At the 2026 Beijing Auto Show, onsemi's SiC solutions were featured in an estimated 55% of new EV models, including next-generation 900V platforms from global players like Geely (OTCMKTS: GELYY) and NIO (NYSE: NIO), cementing its role as a key enabler of vehicle electrification.

Reading the Voltage on Corporate Confidence

An investor can learn a lot by watching how a management team allocates capital. In this regard, onsemi is sending one of the market's clearest signals. The board is actively executing a massive $6 billion share repurchase program, authorized in late 2025, giving it the mandate to retire nearly a third of its outstanding shares. Investors should see this as more than a financial maneuver; it is a statement of confidence from leadership that believes onsemi's stock price is fundamentally undervalued.

To fund this aggressive buyback without throttling investment, onsemi recently announced a $1.3 billion convertible senior notes offering. This is a savvy move, providing immediate strategic capital to execute the buyback while protecting the R&D budget for critical technologies such as its Treo platform, which saw staggering 2.5x sequential growth in Q1 2026. This use of intelligent leverage signals a belief that future stock appreciation will far outweigh the cost of debt.

Texas Instruments, a more mature and diversified player, demonstrates its strength through operational resilience. Management acknowledged some near-term choppiness in the Chinese automotive sector during its Q1 2026 earnings call, a potential macro headwind. Yet Texas Instruments' financial performance shows that this weakness is more than offset by growth in its data center and industrial segments. The stock's exceptionally low short interest of 1.72% suggests that bears have largely given up betting against this diversified powerhouse.

Wall Street Flips the Switch on Price Targets

The sell-side is beginning to align with this powerful thesis. Bank of America recently raised its price targets for both companies. It lifted its target for onsemi to $138, citing underappreciated content gains in AI data centers. It also raised its Texas Instruments target to $370, forecasting that Texas Instruments' data center business alone could reach $4.5 billion by 2028, accounting for up to 18% of total sales.

This pivot is particularly relevant for onsemi. The stock still carries a significant short interest of 7.47%, representing more than 29 million shares sold short. This creates a compelling technical setup. With management now confirming that the period of inventory digestion in its legacy automotive business is "largely behind us," the operational catalysts are aligning. A high short float, a massive corporate buyback, and a positive inflection in the core business create classic conditions for a potential short squeeze, where a rush of short covering could fuel upside volatility.

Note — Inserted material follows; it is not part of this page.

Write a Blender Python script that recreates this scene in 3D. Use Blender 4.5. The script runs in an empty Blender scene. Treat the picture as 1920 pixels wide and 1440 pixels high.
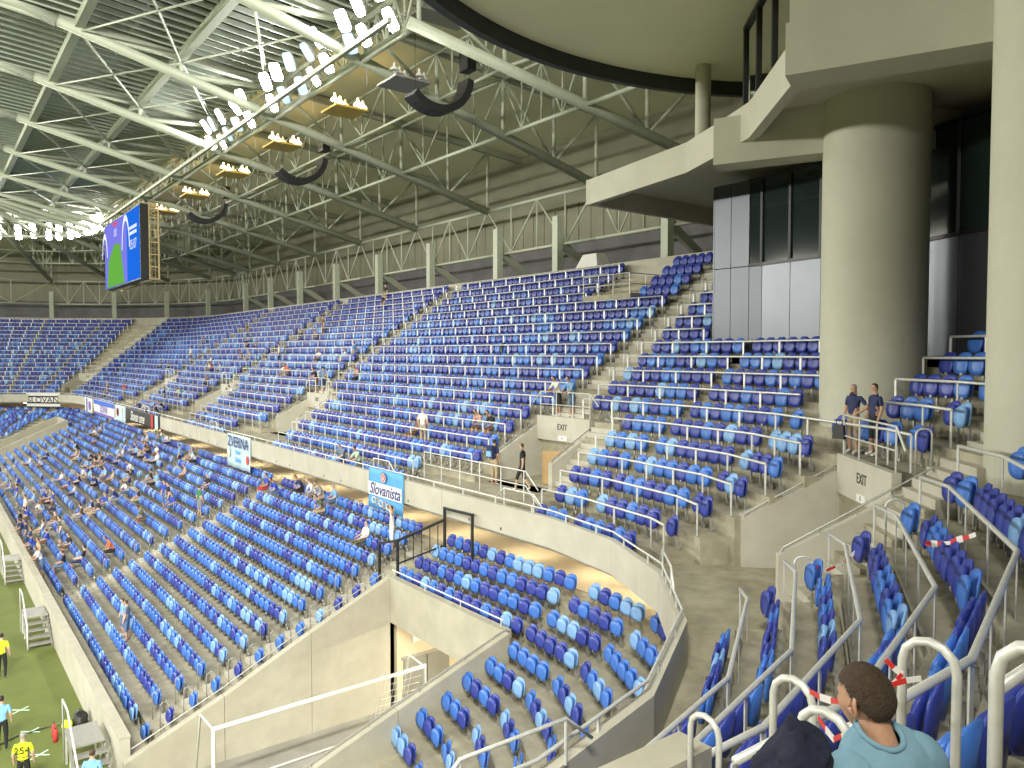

The Analog Opportunity: A Charged Path Forward

The core argument is simple: for every dollar spent on a high-powered AI logic chip, an increasing share must be allocated to the sophisticated analog technology required to power it efficiently and reliably. The secular shifts toward AI and vehicle electrification are structural, long-term tailwinds that appear poised to benefit both Texas Instruments and onsemi for years to come.

Of course, no investment is without risk. The semiconductor industry is historically cyclical, and both companies face intense competition and geopolitical risks associated with global supply chains. A broader economic downturn could also temper demand in their key industrial and automotive markets.

Given the strong year-to-date performance, with Texas Instruments up 80% and onsemi up 130%, some investors may prefer to wait for a broader market pullback before initiating a position. Cautious investors might consider adding both Texas Instruments and onsemi to a watchlist to monitor for attractive entry points, as the 800V supercycle appears to be in its early innings.